Problem to work on: Locate each line of the material that contains "follow", then return it.

Materials provided:

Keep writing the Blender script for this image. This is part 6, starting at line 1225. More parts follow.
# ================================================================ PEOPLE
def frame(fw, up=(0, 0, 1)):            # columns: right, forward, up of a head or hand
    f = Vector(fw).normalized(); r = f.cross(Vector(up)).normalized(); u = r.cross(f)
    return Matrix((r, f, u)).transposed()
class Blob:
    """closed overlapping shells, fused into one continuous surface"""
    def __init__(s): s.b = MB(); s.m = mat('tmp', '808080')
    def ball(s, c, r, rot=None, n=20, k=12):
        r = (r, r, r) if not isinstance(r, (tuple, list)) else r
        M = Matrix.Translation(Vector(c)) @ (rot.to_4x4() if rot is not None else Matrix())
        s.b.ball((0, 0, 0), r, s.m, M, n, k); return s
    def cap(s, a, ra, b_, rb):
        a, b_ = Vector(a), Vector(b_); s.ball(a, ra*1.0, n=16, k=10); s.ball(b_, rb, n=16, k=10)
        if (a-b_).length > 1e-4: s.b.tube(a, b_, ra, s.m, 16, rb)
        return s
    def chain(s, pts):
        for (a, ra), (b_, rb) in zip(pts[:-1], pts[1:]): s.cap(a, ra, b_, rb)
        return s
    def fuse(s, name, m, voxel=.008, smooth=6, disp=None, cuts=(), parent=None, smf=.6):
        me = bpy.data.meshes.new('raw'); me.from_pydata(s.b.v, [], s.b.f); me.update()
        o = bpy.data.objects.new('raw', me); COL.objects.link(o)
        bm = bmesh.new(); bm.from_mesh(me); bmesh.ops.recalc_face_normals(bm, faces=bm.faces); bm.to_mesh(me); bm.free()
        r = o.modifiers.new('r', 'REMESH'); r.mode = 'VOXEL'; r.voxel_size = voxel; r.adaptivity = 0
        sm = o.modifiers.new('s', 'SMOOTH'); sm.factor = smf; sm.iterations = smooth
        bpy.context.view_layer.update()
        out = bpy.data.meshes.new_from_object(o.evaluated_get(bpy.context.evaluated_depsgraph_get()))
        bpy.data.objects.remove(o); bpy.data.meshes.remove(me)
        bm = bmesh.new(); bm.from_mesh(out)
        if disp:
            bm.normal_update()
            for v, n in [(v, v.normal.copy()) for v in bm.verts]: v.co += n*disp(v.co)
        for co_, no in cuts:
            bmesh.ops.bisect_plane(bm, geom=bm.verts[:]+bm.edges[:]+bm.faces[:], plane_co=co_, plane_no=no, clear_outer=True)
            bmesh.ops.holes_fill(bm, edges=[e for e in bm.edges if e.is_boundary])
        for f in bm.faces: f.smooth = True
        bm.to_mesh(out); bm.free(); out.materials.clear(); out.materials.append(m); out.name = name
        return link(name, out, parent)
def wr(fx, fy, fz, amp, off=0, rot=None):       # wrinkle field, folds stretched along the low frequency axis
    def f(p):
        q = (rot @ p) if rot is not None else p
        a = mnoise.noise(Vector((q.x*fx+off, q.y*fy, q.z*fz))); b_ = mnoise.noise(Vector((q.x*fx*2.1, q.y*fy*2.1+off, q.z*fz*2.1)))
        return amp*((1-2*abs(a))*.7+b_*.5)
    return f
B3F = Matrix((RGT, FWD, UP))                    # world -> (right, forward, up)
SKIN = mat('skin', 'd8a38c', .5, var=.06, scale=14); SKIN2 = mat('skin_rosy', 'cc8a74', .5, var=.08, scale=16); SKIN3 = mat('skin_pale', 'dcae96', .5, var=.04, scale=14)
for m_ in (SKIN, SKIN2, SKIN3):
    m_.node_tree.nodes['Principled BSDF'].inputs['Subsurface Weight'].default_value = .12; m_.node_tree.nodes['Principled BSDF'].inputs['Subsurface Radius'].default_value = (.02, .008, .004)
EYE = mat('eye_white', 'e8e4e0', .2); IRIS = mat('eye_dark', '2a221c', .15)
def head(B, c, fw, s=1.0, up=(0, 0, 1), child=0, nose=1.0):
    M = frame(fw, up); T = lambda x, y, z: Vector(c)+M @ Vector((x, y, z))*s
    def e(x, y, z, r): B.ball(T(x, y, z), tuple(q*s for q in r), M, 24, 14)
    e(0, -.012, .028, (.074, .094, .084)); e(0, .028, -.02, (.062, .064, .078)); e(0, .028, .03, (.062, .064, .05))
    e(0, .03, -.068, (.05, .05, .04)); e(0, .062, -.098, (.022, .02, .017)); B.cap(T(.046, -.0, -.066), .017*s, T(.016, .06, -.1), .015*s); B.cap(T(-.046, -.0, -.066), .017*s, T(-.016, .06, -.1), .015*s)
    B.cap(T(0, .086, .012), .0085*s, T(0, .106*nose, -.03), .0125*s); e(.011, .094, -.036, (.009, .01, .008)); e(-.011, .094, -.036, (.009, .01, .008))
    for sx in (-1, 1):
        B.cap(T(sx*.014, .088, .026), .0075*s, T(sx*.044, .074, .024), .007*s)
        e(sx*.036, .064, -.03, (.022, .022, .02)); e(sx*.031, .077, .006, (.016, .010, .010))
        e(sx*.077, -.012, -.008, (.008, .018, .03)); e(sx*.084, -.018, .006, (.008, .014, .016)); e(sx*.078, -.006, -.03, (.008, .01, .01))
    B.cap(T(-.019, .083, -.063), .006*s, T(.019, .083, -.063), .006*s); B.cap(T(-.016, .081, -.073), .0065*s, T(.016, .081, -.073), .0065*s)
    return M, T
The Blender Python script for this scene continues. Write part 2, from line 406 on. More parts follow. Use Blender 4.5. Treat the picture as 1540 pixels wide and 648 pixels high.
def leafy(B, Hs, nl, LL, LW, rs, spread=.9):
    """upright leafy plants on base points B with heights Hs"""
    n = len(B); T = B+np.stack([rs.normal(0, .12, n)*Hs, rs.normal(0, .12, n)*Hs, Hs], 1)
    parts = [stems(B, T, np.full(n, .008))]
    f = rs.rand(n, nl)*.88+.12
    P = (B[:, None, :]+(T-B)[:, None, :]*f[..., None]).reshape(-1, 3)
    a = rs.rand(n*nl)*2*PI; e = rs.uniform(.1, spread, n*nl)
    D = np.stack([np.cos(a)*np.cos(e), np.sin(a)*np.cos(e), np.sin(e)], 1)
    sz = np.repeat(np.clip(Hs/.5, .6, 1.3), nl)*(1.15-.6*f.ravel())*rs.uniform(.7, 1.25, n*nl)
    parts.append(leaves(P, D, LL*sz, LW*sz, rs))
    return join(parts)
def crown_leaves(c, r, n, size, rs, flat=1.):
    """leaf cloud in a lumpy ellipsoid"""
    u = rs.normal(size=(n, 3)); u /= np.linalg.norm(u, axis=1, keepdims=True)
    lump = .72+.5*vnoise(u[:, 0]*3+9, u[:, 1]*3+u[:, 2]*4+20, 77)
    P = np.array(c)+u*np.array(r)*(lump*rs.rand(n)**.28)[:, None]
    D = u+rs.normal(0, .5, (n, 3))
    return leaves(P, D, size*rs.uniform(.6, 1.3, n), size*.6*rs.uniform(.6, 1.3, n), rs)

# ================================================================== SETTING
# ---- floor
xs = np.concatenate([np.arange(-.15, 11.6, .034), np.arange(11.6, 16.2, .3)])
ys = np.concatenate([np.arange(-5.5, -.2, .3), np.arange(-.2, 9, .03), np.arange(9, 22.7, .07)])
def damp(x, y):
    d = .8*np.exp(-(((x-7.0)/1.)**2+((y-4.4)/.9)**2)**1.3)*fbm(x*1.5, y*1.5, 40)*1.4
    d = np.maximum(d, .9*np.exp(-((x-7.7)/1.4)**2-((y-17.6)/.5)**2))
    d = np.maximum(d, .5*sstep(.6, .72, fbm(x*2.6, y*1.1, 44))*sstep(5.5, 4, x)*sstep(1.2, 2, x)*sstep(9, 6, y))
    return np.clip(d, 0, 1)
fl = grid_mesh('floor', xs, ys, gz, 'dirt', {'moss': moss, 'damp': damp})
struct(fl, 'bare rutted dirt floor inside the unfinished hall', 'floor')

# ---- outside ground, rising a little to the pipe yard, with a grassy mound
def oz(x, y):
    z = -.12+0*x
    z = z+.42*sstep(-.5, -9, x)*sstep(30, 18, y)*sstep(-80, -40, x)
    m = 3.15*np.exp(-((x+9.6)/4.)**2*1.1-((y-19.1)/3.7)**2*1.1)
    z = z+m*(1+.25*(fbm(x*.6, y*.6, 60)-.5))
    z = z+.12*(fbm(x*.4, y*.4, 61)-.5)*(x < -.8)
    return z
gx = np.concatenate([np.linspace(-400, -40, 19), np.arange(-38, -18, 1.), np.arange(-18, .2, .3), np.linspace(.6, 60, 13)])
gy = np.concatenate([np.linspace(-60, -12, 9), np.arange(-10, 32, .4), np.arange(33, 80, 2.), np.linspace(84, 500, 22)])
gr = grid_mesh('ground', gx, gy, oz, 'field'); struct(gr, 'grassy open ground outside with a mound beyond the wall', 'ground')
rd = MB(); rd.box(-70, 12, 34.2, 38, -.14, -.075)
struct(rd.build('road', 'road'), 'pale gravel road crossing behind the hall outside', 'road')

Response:
Keep writing the Blender script for this image. This is part 6, starting at line 1225. More parts follow.
The Blender Python script for this scene continues. Write part 2, from line 406 on. More parts follow. Use Blender 4.5. Treat the picture as 1540 pixels wide and 648 pixels high.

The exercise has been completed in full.